Problem: Starting with the first line of the data that follows, transcribe every line verbatim until the line containing "g.stem.build('stem', MT['stem'], g.o)" has been transcribed.

Data lines:

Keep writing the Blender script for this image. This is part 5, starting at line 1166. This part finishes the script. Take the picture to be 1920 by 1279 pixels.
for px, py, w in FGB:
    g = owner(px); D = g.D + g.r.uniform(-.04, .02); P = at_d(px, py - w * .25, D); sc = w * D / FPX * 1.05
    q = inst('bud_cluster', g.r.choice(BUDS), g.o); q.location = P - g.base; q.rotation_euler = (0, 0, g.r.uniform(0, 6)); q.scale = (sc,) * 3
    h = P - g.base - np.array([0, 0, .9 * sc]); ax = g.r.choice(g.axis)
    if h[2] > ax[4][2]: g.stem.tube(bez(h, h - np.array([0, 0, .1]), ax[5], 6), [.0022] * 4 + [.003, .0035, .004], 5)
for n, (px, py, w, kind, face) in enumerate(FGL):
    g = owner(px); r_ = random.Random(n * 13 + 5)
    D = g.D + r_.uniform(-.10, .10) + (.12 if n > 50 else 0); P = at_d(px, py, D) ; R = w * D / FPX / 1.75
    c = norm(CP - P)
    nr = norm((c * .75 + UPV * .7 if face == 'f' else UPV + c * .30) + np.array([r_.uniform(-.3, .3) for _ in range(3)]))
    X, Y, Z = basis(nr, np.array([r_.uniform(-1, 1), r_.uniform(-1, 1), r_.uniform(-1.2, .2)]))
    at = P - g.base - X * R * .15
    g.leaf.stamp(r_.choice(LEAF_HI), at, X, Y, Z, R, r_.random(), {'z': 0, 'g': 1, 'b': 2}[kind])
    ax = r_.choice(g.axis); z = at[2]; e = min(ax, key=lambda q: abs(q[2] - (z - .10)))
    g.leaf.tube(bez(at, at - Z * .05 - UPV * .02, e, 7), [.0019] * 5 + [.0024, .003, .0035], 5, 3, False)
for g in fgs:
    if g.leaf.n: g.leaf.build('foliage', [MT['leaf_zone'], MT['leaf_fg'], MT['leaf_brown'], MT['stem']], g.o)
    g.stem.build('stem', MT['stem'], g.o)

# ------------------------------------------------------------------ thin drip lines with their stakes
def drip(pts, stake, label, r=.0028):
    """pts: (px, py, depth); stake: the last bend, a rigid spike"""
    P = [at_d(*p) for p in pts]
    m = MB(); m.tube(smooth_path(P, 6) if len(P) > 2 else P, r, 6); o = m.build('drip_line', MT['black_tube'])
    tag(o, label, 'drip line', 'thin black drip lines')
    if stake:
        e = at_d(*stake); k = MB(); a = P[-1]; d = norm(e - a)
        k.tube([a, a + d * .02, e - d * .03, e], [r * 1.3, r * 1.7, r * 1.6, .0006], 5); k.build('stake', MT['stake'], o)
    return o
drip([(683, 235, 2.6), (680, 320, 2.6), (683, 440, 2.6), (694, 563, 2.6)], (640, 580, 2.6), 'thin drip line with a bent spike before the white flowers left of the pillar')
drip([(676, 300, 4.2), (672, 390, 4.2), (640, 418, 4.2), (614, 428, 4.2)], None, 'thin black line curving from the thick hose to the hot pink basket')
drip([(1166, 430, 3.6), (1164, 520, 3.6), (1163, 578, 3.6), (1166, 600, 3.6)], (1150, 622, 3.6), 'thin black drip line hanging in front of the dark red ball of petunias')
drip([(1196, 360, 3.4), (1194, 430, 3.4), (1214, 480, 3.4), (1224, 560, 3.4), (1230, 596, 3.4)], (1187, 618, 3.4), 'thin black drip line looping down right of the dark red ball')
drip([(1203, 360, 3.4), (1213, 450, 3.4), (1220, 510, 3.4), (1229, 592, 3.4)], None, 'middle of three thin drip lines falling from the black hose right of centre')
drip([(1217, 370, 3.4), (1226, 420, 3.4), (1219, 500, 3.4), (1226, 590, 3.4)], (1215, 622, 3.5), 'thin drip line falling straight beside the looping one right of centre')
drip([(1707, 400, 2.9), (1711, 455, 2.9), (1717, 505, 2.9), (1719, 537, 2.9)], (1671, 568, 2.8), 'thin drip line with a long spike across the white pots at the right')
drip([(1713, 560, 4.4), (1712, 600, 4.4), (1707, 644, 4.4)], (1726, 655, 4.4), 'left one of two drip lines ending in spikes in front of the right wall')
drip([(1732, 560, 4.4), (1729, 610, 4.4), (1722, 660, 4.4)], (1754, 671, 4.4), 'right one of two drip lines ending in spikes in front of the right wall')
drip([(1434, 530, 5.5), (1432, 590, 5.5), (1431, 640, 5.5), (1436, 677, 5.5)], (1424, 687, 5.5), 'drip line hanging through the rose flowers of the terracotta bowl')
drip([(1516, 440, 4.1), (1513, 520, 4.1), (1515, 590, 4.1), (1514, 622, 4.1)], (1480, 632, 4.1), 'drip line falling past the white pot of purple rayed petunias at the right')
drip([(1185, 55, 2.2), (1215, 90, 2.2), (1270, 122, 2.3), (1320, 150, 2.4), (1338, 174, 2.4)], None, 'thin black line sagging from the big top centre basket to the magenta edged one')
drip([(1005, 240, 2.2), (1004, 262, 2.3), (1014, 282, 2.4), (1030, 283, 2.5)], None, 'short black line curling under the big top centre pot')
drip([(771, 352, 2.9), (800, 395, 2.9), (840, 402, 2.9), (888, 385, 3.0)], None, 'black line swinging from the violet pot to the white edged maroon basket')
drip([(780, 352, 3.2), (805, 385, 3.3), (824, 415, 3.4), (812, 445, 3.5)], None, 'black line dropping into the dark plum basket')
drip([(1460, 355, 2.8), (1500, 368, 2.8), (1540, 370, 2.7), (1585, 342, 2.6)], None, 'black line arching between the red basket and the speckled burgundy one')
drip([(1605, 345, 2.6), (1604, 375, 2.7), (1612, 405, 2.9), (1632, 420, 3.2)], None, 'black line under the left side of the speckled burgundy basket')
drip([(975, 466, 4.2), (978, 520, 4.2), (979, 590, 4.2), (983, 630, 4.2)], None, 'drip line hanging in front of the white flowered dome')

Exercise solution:
Keep writing the Blender script for this image. This is part 5, starting at line 1166. This part finishes the script. Take the picture to be 1920 by 1279 pixels.
for px, py, w in FGB:
    g = owner(px); D = g.D + g.r.uniform(-.04, .02); P = at_d(px, py - w * .25, D); sc = w * D / FPX * 1.05
    q = inst('bud_cluster', g.r.choice(BUDS), g.o); q.location = P - g.base; q.rotation_euler = (0, 0, g.r.uniform(0, 6)); q.scale = (sc,) * 3
    h = P - g.base - np.array([0, 0, .9 * sc]); ax = g.r.choice(g.axis)
    if h[2] > ax[4][2]: g.stem.tube(bez(h, h - np.array([0, 0, .1]), ax[5], 6), [.0022] * 4 + [.003, .0035, .004], 5)
for n, (px, py, w, kind, face) in enumerate(FGL):
    g = owner(px); r_ = random.Random(n * 13 + 5)
    D = g.D + r_.uniform(-.10, .10) + (.12 if n > 50 else 0); P = at_d(px, py, D) ; R = w * D / FPX / 1.75
    c = norm(CP - P)
    nr = norm((c * .75 + UPV * .7 if face == 'f' else UPV + c * .30) + np.array([r_.uniform(-.3, .3) for _ in range(3)]))
    X, Y, Z = basis(nr, np.array([r_.uniform(-1, 1), r_.uniform(-1, 1), r_.uniform(-1.2, .2)]))
    at = P - g.base - X * R * .15
    g.leaf.stamp(r_.choice(LEAF_HI), at, X, Y, Z, R, r_.random(), {'z': 0, 'g': 1, 'b': 2}[kind])
    ax = r_.choice(g.axis); z = at[2]; e = min(ax, key=lambda q: abs(q[2] - (z - .10)))
    g.leaf.tube(bez(at, at - Z * .05 - UPV * .02, e, 7), [.0019] * 5 + [.0024, .003, .0035], 5, 3, False)
for g in fgs:
    if g.leaf.n: g.leaf.build('foliage', [MT['leaf_zone'], MT['leaf_fg'], MT['leaf_brown'], MT['stem']], g.o)
    g.stem.build('stem', MT['stem'], g.o)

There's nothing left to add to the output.